A German map for the invasion of England. |
It was intended to be a preliminary air battle of a few days. It ended up becoming a standoff, as the Royal Air Force held off the Luftwaffe for the entire summer.
Of the RAF flyers, Sir Winston Churchill said on August 20, 1940: "Never in the field of human conflict was so much owed by so many to so few."
"The Few" included 550 foreign flyers, out of 2,900 RAF pilots. The foreign flyers came from Commonwealth countries such as Australia, Canada, New Zealand and South Africa, as well as expatriates from Belgium, Czechoslovakia and Poland, and other countries under Nazi occupation.
The Polish No. 303 fighter squadron shot down 126 Luftwaffe planes during the battle, more than any other Allied unit. The RAF’s top ace was Josef Frantisek, a Czech aviator who claimed 17 aerial victories.
Some were from the United States. One famous flyer was 29-year-old Billy Fiske, who was a gold-medal winner for bobsledding at the Winter Olympics.

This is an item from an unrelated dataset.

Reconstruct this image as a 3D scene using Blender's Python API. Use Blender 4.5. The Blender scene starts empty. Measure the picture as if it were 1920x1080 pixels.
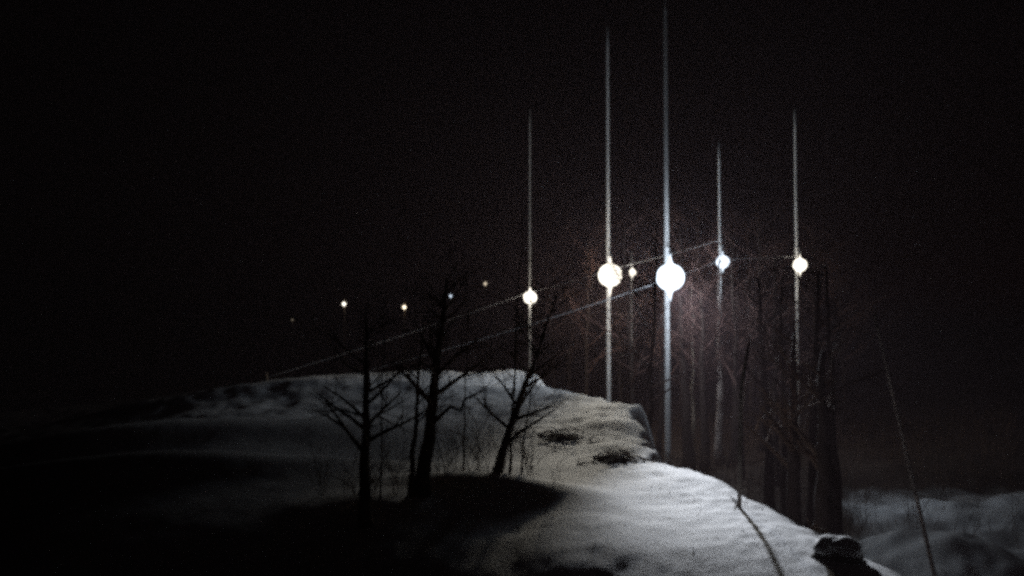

At the end of his teaching year at the University of Maryland, where he was a mathematics teacher, my uncle Willem van Stockum signed up to teach flying to the Royal Canadian Air Force. As conditions worsened in his native Holland, he volunteered to be a bomber pilot for the RAF, although at 33 he was considered old for this job. He left from his base in Melbourne, Yorkshire on June 9 and was shot down a few hours later. It was during the week of D-Day. He is buried near where his plane came down, in Laval.
He was listed as Dutch, and he has a tombstone provided by the Dutch Government. But he was trained as a mathematician at Trinity College, Dublin, obtained his degree from the University of Edinburgh, was living in the United States when he signed up and was seconded by the RCAF. All these countries claim him.
His Flying Officer (pilot) counterpart on the other plane shot down that night was from Australia.